When I first started reading Julien, which was when we were working on the Mystory, I kept think about how the Mystory may be following the Chinese logic of discerning an overall pattern before it could be fully described (after the end of our career). The problem, however, with comparing the Mystory to the configuration of "propensities" is that, at least according to Julien, the Chinese are concerned with grasping the totality first and then filling in the details. Grasping the general "contours" of a scene is a way of grasping its telos or purpose. There is an emphasis on a kind of "necessity" that has little room for chance or arbitrariness. The military strategist must grasp the entire situation and already believe that he has won before acting. 

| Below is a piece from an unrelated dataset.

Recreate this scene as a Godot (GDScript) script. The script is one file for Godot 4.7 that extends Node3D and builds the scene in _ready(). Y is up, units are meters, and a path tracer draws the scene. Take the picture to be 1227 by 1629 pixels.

This is, in some ways, a non-experimental attitude. In the Mystory, we act without knowing where we are going to go, working from individual details to invent (and discover) the pattern as it emerges. We are neither strategic or tactical in MIchel de Certeau's sense. We do not want to create distance for the sake of grasping the whole "at a glance" (even if this might approach an 'image logic' or 'flash reason'). The totality is not what allows us to see the connection between the macrocosm and the microcosm, but the little detail, Barthes punctum. A little signifier that doesn't "mean" anything, but that gathers and organizes our lives into a pattern. We do not seek the objective situation "out there" and thus adapt and conform to it, but we dwell in an extimate (see Lacan) relation with the world. The outside is inside and the inside is outside. "Shi"  is more like discerning a force that transcends the human being, to which the human should follow in order to be in harmony with the world. 

The point that really brought this home for me was Julien's exploration of landscape painting. Julien, I assume following certain Chinese scholars, evokes a certain conception of the body: 

"Once again a comparison with the human body proves revealing. Regardless of a man's posture whether he is standing upright, walking, sitting, or lying down, each part of his body, down to the smallest joint, will be in harmony with that posture. To push this analogy to its limit--as Chinese critics lvoe to do--rocks are like the skeleton of the mountain, forests are its clothes, grass its hair, waterways its arteries and veins, the clouds its airs, mists its complexion, and temples, belvederes, bridges, and hamlets its jewels" (100)

This allows us to discern our contrast. We must go from totality to partial objects. Psychoanalysis will teach us the way of the partial object, the partial body. The body not as a mirror stage reflection, but as partial zones. These partial objects correspond not to an overall structure, a one to one analogy between the world and the body, but correspond to the senses:  Breast, Mouth, Anus, Gaze. 

We are not a unity that can be grasped as an overall structural configuration, but gathered by partial objects, these experiences of the senses which are linked with our desire. Demand always misses desire.